C.W. Stoneking is an artist for whom "unexpected" is probably the default setting. How else to describe such a fine purveyor of American roots music who also happens to be a towering, youthful-faced white Australian man? He surprises first-time listeners, throws curveballs at long-time fans, and everything he does contains at least some background level of bafflement for all involved.
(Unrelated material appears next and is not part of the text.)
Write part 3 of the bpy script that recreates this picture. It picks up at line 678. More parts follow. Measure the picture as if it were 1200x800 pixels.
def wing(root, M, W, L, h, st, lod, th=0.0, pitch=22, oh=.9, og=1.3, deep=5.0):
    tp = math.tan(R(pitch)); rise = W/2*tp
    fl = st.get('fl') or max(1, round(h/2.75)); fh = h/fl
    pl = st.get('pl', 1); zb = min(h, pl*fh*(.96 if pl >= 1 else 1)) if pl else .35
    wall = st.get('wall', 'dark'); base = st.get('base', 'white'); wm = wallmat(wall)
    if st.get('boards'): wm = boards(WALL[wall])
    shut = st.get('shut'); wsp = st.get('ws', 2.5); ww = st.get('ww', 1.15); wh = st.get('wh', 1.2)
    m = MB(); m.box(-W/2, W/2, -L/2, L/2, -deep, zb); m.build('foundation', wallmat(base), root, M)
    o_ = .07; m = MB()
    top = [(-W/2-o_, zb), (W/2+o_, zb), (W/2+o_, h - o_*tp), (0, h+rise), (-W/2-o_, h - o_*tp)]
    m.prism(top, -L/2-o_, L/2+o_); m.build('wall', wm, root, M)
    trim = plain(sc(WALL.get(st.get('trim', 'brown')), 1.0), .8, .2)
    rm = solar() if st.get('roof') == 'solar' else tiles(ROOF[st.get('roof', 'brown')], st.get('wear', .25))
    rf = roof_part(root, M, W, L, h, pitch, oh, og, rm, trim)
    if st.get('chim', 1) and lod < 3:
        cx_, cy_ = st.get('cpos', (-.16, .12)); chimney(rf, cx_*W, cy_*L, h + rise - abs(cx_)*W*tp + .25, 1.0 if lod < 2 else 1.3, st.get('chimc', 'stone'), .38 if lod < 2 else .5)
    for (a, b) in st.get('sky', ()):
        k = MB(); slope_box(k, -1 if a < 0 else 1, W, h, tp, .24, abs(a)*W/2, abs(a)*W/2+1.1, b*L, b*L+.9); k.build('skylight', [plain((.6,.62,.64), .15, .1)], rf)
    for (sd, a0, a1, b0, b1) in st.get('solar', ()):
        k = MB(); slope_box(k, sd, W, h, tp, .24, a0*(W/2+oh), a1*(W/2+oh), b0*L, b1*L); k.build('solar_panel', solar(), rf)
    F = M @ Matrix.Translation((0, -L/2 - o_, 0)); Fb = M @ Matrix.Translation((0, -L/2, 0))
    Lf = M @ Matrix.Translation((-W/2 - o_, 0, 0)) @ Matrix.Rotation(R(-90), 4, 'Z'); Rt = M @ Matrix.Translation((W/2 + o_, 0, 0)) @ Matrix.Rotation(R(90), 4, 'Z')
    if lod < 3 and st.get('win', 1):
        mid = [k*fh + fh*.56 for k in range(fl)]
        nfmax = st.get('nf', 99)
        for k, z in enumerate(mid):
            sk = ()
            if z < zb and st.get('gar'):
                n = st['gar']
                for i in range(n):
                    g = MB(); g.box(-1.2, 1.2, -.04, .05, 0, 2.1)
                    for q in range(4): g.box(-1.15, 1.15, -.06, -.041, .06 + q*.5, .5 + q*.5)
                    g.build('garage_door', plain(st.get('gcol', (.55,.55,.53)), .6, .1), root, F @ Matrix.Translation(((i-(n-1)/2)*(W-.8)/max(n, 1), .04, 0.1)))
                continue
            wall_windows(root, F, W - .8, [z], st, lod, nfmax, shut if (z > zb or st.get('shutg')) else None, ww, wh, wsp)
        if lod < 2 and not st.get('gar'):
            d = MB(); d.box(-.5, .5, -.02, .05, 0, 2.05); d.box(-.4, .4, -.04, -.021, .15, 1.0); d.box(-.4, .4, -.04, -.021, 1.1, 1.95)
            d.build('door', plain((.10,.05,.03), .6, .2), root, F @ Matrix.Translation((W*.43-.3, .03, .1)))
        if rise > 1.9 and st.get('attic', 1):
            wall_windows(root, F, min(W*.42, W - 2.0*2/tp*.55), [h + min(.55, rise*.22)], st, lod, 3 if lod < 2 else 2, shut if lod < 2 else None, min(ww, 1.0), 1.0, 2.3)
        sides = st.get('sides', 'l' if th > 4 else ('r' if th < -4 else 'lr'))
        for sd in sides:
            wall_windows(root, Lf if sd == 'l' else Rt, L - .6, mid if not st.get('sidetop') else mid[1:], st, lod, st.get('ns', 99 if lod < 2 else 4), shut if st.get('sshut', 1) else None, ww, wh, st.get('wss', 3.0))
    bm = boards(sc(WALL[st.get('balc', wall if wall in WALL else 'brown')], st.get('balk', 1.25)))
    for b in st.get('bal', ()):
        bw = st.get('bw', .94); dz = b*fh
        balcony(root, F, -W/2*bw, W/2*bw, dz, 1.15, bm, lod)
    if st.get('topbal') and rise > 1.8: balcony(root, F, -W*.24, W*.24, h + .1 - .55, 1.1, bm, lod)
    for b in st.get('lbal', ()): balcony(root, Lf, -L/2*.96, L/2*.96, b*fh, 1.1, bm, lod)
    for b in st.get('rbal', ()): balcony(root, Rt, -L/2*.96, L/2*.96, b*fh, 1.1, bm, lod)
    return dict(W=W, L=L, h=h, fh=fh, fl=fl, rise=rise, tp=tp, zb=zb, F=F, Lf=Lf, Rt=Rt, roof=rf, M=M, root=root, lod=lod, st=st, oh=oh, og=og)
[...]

There are multitudes in Stoneking's music. It's probably easiest to describe him as a "blues artist," but the term disguises what makes his music special. There's so much in there. A 1920s pre-war blues sound is key, but there's almost equal helpings of New Orleans jazz, jug band music, hokum, country and calypso, and he's lately brought in elements of jump jive, early rock 'n roll and gospel. His gift is that he brings them all together without anything sounding out of place. He finds the strands that connect all of these different styles and gently braids them together. It's what he values more than anything: "It's getting everything to unify, really. The music, the flow of it, keeping it moving, with no dead spots. Then I guess having the lyrics and the meaning that flows in that too, you know? Getting it all to knit together in a way that, if you didn't speak English maybe, you'd still be able to feel the melody, or the sounds of the words. If you did, then the meaning would also flow. That's sort of what I'm trying to do, I guess."
When so many on the blues scene are trying to sound "authentic"—whatever that is—it's that unity of sound that allows Stoneking to actually achieve it, and with apparent ease, too. Back in the day, no-one was "just" a blues musician, or a jazz or country musician, and so neither is he.